Quantitative Analysis and Characterization of Sidewall Defects in InGaN-Based Blue Micro-LEDs

Inorganic micro-light-emitting diodes (mu LEDs) have emerged as promising candidates to fulfill the demand for high-performance display technologies like immersive virtual or augmented displays. However, reducing mu LED size for increasing pixel density results in poor external quantum efficiency (EQE), caused by the pronounced impact of defects-mediated Shockley-Read-Hall (SRH) nonradiative recombination at the etched sidewalls. Distinguishing the SRH coefficient, denoted as A coefficient, and the associated energy trap levels specific to the defects on the etched sidewalls from those in the bulk can be very advantageous to identify the origin of the defects responsible for the size-dependent EQE degradation.
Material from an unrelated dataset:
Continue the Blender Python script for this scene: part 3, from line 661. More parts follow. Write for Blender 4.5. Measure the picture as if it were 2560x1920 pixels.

This, in turn, facilitates the development of appropriate strategies for high performance mu LED-based displays. In this study, the effect of etched sidewall on the EQE of blue mu LEDs is distinguished from that of bulk by investigating size- and temperature-dependent EQE values versus current density. The energy trap levels of both bulk and sidewall defects, as well as the minority carrier lifetime (tau 0) associated with each defect, were estimated through temperature-dependent characterization of the A coefficient in mu LEDs. The tau 0 values associated with sidewall defects are approximately 12 times shorter than those for bulk defects, indicating that the SRH recombination process predominantly occurs at the sidewall rather than bulk in mu LEDs. This quantitative analysis elucidates the significance of sidewall defect mitigation strategies in advancing high-resolution mu LED display technologies.